## Given instruction
Pictures stay out. Extract the lines below from the first one through the line with "return me, Vector(c)", both included.

=== Raw data ===

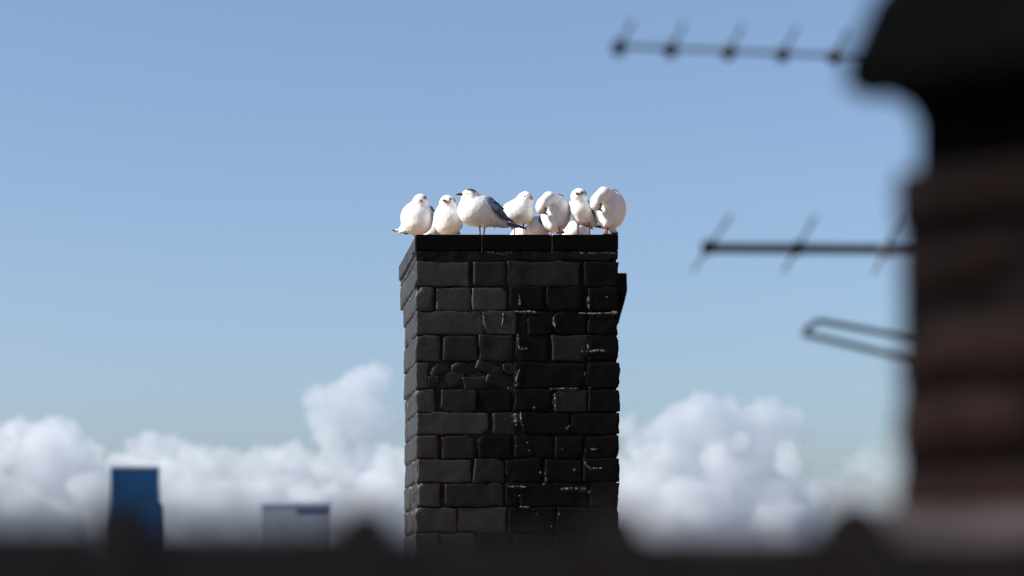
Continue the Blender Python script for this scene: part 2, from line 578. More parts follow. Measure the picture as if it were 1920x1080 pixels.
def brick_mesh(lo, hi, rnd, rad=0.006, n=(9, 4, 4), amp=0.0022, chip=0.5):
    """rounded, uneven brick between two corners"""
    lo, hi = np.array(lo), np.array(hi)
    c, hd = (lo + hi) / 2, (hi - lo) / 2
    bm = bmesh.new()
    bmesh.ops.create_cube(bm, size=2.0)
    for axn in range(3):
        es = [e for e in bm.edges if abs((e.verts[0].co - e.verts[1].co)[axn]) > 0.01 and all(abs((e.verts[0].co - e.verts[1].co)[b]) < 1e-6 for b in range(3) if b != axn)]
        bmesh.ops.subdivide_edges(bm, edges=es, cuts=n[axn] - 1, use_grid_fill=True)
    so = Vector((rnd.uniform(0, 90), rnd.uniform(0, 90), rnd.uniform(0, 90)))
    chips = [(Vector((rnd.choice((-1, 1)) * hd[0], -hd[1], rnd.choice((-1, 1)) * hd[2])), rnd.uniform(0.008, 0.02)) for _ in range(2) if rnd.random() < chip]
    for v in bm.verts:
        p = np.array(v.co)
        # push grid lines towards the edges so rounding is resolved
        p = np.sign(p) * (1 - (1 - np.abs(p)) ** 1.35)
        q = p * hd
        inner = np.clip(q, -(hd - rad), hd - rad)
        dlt = q - inner
        L = np.linalg.norm(dlt)
        if L > 1e-9 and np.count_nonzero(np.abs(dlt) > 1e-9) > 1:
            q = inner + dlt / L * min(L, rad)
        q = Vector(q)
        nn = noise.noise_vector(q * 14 + so) * amp * 1.3 + noise.noise_vector(q * 34 + so) * amp * 0.8 + noise.noise_vector(q * 85 + so) * amp * 0.6
        nn.y *= 0.5          # faces stay flat, outlines wander
        q += nn
        for cp, cr in chips:
            d = (q - cp).length
            if d < cr:
                q += (Vector((0, 0, 0)) - cp).normalized() * (cr - d) * 0.55 + Vector((0, (cr - d) * 0.5, 0))
        v.co = q
    me = from_bm('brick', bm)
    return me, Vector(c)


def add_brick(lo, hi, rnd, parent, mat, name='brick', **kw):
    me, c = brick_mesh(lo, hi, rnd, **kw)
    o = link(name, me, mat, None, True)
    o.parent = parent
    o.location = c - parent.location
    o.rotation_euler = (rnd.uniform(-0.012, 0.012), rnd.uniform(-0.012, 0.012), rnd.uniform(-0.012, 0.012))
    return o


def paint_at(px, row, corner):
    """greyer black paint on the left, darker black towards the right and lower down"""
    if corner:
        return M['paint']
    q = (px - 780) / 380 + 0.03 * row + rb.uniform(-0.28, 0.28)
    return M['paint'] if q < 0.42 else M['paint_mid'] if q < 0.72 else M['paint_darkest']


ROWS = [  # (top, bottom, [splits as pixel pairs])
    (492, 536, [(780, 879), (889, 947), (952, 1086), (1097, 1160)]),
    (539, 581, [(780, 811), (819, 881), (887, 949), (956, 1019), (1027, 1092), (1106, 1160)]),
    (584, 626, [(780, 905), (910, 966), (991, 1037), (1041, 1098), (1104, 1160)]),
    (630, 676, [(780, 822), (833, 892), (899, 960), (968, 1026), (1038, 1100), (1104, 1160)]),
    (681, 727, [(780, 802), (966, 1096), (1101, 1161)]),
    (731, 771, [(780, 815), (829, 893), (897, 959), (966, 1033), (1041, 1100), (1104, 1161)]),
    (775, 813, [(780, 914), (924, 963), (979, 1066), (1073, 1161)]),
    (817, 858, [(780, 819), (829, 888), (897, 958), (966, 1036), (1043, 1091), (1097, 1161)]),
    (862, 903, [(782, 879), (889, 945), (950, 1013), (1023, 1091), (1097, 1161)]),
    (906, 949, [(784, 823), (836, 941), (949, 970), (976, 1101), (1111, 1161)]),
    (953, 997, [(780, 854), (861, 950), (955, 1040), (1047, 1161)]),
    (1001, 1044, [(780, 822), (829, 890), (897, 958), (966, 1033), (1041, 1100), (1106, 1161)]),
    (1048, 1091, [(780, 905), (912, 1036), (1043, 1161)]),
]
y = 1095
i = 0
while y < 1116 - fz(0) * 0 and fz(y + 43) > ROOF_Z and i < 3:
    ROWS.append((y, y + 43, [(780, 822), (829, 890), (897, 958), (966, 1033), (1041, 1100), (1106, 1161)] if i % 2 == 0 else [(780, 905), (912, 1036), (1043, 1161)]))
    y += 47
    i += 1
rb = random.Random(21)
XL = fx(CH_L)
for ri, (t, b, spl) in enumerate(ROWS):
    z1, z0 = fz(t), fz(b)
    jx = rb.uniform(-0.002, 0.003)
    hdr = (spl[0][1] - spl[0][0]) < 70          # header at the corner: long side on the left face
    dl = 0.225 if hdr else 0.112
    for si, (a, c) in enumerate(spl):
        ins = rb.uniform(-0.0005, 0.002)
        left = si == 0
        lo = (fx(a) + (jx if left else -0.0030 + rb.uniform(-0.0012, 0.001)), D0 + ins, z0 - 0.0018 + rb.uniform(-0.001, 0.001))
        hi = (fx(c) + (0.0030 + rb.uniform(-0.0014, 0.0014) if si < len(spl) - 1 else 0.0), D0 + (dl - 0.005 if left else 0.10), z1 + 0.0018 + rb.uniform(-0.001, 0.001))
        w_ = c - a
        add_brick(lo, hi, rb, chim, paint_at((a + c) / 2, ri, left), n=(max(6, int(w_ / 6)), 6 if left else 3, 9), rad=0.0026, amp=rb.uniform(0.0026, 0.0042))
    # left face behind the corner brick
    dmax = CH_DEP
    if ri == 0: dmax = 0.615
    if ri == 1: dmax = 0.505
    yy = dl
    k_ = 0
    while yy < dmax - 0.03:
        ln = (0.112 if hdr else 0.225) if k_ % 2 == 0 else (0.225 if hdr else 0.112)
        ye = min(yy + ln, dmax)
        lo = (XL + jx + rb.uniform(0.0, 0.002), D0 + yy + 0.003, z0 + rb.uniform(-0.001, 0.001))
        hi = (XL + 0.09, D0 + ye - 0.005, z1 + rb.uniform(-0.001, 0.001))
        add_brick(lo, hi, rb, chim, M['paint'], n=(3, 6, 6), rad=0.003)
        yy = ye
        k_ += 1

# broken course: loose fragments wedged in behind the spalled faces
frag = [((806, 684), (842, 700), 24), ((822, 702), (868, 725), 12), ((846, 684), (890, 704), -16), ((872, 706), (912, 727), 4),
        ((894, 686), (940, 700), -22), ((914, 700), (962, 724), -20), ((944, 683), (964, 700), 8), ((806, 706), (822, 728), 3)]
for (a, c, rot) in frag:
    cx, cz = (fx(a[0]) + fx(c[0])) / 2, (fz(a[1]) + fz(c[1])) / 2
    hx, hz = abs(fx(c[0]) - fx(a[0])) / 2 * 1.2, abs(fz(a[1]) - fz(c[1])) / 2 * 1.2
    o = add_brick((cx - hx, D0 + rb.uniform(-0.002, 0.003), cz - hz), (cx + hx, D0 + 0.07, cz + hz), rb, chim, M['paint_mid'], name='brick_fragment', n=(8, 3, 6), amp=0.004, rad=0.003, chip=0.9)
    o.rotation_euler = (rb.uniform(-0.1, 0.1), R(-rot), rb.uniform(-0.15, 0.15))

# crooked mortar ledge under the cap
bm = bmesh.new()
nx = 70
prof = [(0.0, 0.0), (0.0, 1.0), (-0.002, 0.85), (-0.005, 0.5), (-0.003, 0.2)]
rm = random.Random(7)
vs = []
for i in range(nx + 1):
    x = fx(CH_L + 1) + (fx(CH_R - 1) - fx(CH_L + 1)) * i / nx
    zt = fz(469.5); zb = fz(486 + 5 * noise.noise(Vector((x * 14, 1, 0))) + 3 * noise.noise(Vector((x * 60, 4, 0))))
    fr = 0.004 * noise.noise(Vector((x * 25, 9, 0))) + 0.003 * noise.noise(Vector((x * 80, 9, 0)))
    ring = [(x, D0 + 0.03, zt), (x, D0 + 0.003 + fr, zt), (x, D0 + 0.001 + fr, (zt * 2 + zb) / 3 + 0.003 * noise.noise(Vector((x * 50, 2, 5)))), (x, D0 + 0.006 + fr, zb), (x, D0 + 0.03, zb)]
    vs.append([bm.verts.new(p) for p in ring])
for i in range(nx):
    for j in range(5):
        bm.faces.new((vs[i][j], vs[i + 1][j], vs[i + 1][(j + 1) % 5], vs[i][(j + 1) % 5]))
bm.faces.new(vs[0]); bm.faces.new(vs[-1][::-1])
link('mortar_ledge', from_bm('mortar_ledge', bm), M['joint'], chim)

yy = 0.012
while yy < 0.60:
    ye = min(yy + rb.uniform(0.17, 0.23), 0.632)
    add_brick((XL + rb.uniform(0.0, 0.002), D0 + yy, fz(489)), (XL + 0.08, D0 + ye - 0.004, fz(477.5)), rb, chim, M['paint'], n=(2, 6, 2), rad=0.004, amp=0.0015)
    yy = ye

# cap slabs (three along the front, running back), left ones catch the sun
CAPT, CAPB = fz(440), fz(469)
for k_, (a, c) in enumerate(((780, 902), (905, 1033), (1037, 1159))):
    bm = bmesh.new()
    bm_box(bm, (fx(a), D0 - 0.004, CAPB), (fx(c), D0 + 0.014, CAPT))
    bmesh.ops.bevel(bm, geom=bm.edges[:], offset=0.002, segments=2, affect='EDGES')
    link('cap_shade_facing', from_bm('cap_shade_facing', bm), M['slab'], chim)  # thin facing whose black colour stands in for shade on the front
    for y0_, y1_ in ((0.0145, 0.31), (0.314, CAP_DEP)):
        bm = bmesh.new()
        bm_box(bm, (fx(a) - (0.0015 if k_ == 0 else 0.0), D0 + y0_, CAPB - (0.008 if k_ == 0 else 0.0)), (fx(c), D0 + y1_, CAPT - 0.001))
        bmesh.ops.bevel(bm, geom=bm.edges[:], offset=0.004, segments=2, affect='EDGES')
        link('cap_stone', from_bm('cap_stone', bm), M['paint'], chim)
bm = bmesh.new()
bm_box(bm, (fx(778) + 0.012, D0 + 0.004, CAPB + 0.002), (fx(1158), D0 + CAP_DEP - 0.01, CAPT - 0.004))
link('cap_bed', from_bm('cap_bed', bm), M['joint'], chim)
for xj, wj in ((903.5, 1.4), (1035, 1.9)):
    bm = bmesh.new()
    n_ = 14
    L_ = []
    for i in range(n_ + 1):
        z_ = CAPT - 0.002 - (CAPT - CAPB + 0.006) * i / n_
        ww = wj * S0 * (0.8 + 0.5 * noise.noise(Vector((xj, z_ * 120, 0))))
        yf = D0 - 0.0005 + 0.002 * noise.noise(Vector((xj, z_ * 90, 5)))
        L_.append([bm.verts.new((fx(xj) - ww, yf + 0.001, z_)), bm.verts.new((fx(xj), yf - 0.001, z_)), bm.verts.new((fx(xj) + ww, yf + 0.001, z_)), bm.verts.new((fx(xj), yf + 0.01, z_))])
    for a_, b_ in zip(L_, L_[1:]):
        for j in range(4):
            bm.faces.new((a_[j], a_[(j + 1) % 4], b_[(j + 1) % 4], b_[j]))
    bm.faces.new(L_[0]); bm.faces.new(L_[-1][::-1])
    link('cap_joint', from_bm('cap_joint', bm), M['cap_joint'], chim)
# low mortar flaunching on top, unseen, added to bounce warm light at the bellies
bm = bmesh.new()
q = [(fx(786), D0 + 0.02, CAPT - 0.003), (fx(1152), D0 + 0.02, CAPT - 0.003), (fx(1152), D0 + CAP_DEP - 0.02, CAPT - 0.003), (fx(786), D0 + CAP_DEP - 0.02, CAPT - 0.003)]
q2 = [(fx(800), D0 + 0.06, CAPT + 0.0035), (fx(1138), D0 + 0.06, CAPT + 0.0035), (fx(1138), D0 + CAP_DEP - 0.06, CAPT + 0.0035), (fx(800), D0 + CAP_DEP - 0.06, CAPT + 0.0035)]
va = [bm.verts.new(p) for p in q]; vb = [bm.verts.new(p) for p in q2]
bm.faces.new(vb); bm.faces.new(va[::-1])
for i in range(4):
    bm.faces.new((va[i], va[(i + 1) % 4], vb[(i + 1) % 4], vb[i]))
link('flaunching', from_bm('flaunching', bm), M['flaunching'], chim)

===

## Solution to the exercise
Continue the Blender Python script for this scene: part 2, from line 578. More parts follow. Measure the picture as if it were 1920x1080 pixels.
def brick_mesh(lo, hi, rnd, rad=0.006, n=(9, 4, 4), amp=0.0022, chip=0.5):
    """rounded, uneven brick between two corners"""
    lo, hi = np.array(lo), np.array(hi)
    c, hd = (lo + hi) / 2, (hi - lo) / 2
    bm = bmesh.new()
    bmesh.ops.create_cube(bm, size=2.0)
    for axn in range(3):
        es = [e for e in bm.edges if abs((e.verts[0].co - e.verts[1].co)[axn]) > 0.01 and all(abs((e.verts[0].co - e.verts[1].co)[b]) < 1e-6 for b in range(3) if b != axn)]
        bmesh.ops.subdivide_edges(bm, edges=es, cuts=n[axn] - 1, use_grid_fill=True)
    so = Vector((rnd.uniform(0, 90), rnd.uniform(0, 90), rnd.uniform(0, 90)))
    chips = [(Vector((rnd.choice((-1, 1)) * hd[0], -hd[1], rnd.choice((-1, 1)) * hd[2])), rnd.uniform(0.008, 0.02)) for _ in range(2) if rnd.random() < chip]
    for v in bm.verts:
        p = np.array(v.co)
        # push grid lines towards the edges so rounding is resolved
        p = np.sign(p) * (1 - (1 - np.abs(p)) ** 1.35)
        q = p * hd
        inner = np.clip(q, -(hd - rad), hd - rad)
        dlt = q - inner
        L = np.linalg.norm(dlt)
        if L > 1e-9 and np.count_nonzero(np.abs(dlt) > 1e-9) > 1:
            q = inner + dlt / L * min(L, rad)
        q = Vector(q)
        nn = noise.noise_vector(q * 14 + so) * amp * 1.3 + noise.noise_vector(q * 34 + so) * amp * 0.8 + noise.noise_vector(q * 85 + so) * amp * 0.6
        nn.y *= 0.5          # faces stay flat, outlines wander
        q += nn
        for cp, cr in chips:
            d = (q - cp).length
            if d < cr:
                q += (Vector((0, 0, 0)) - cp).normalized() * (cr - d) * 0.55 + Vector((0, (cr - d) * 0.5, 0))
        v.co = q
    me = from_bm('brick', bm)
    return me, Vector(c)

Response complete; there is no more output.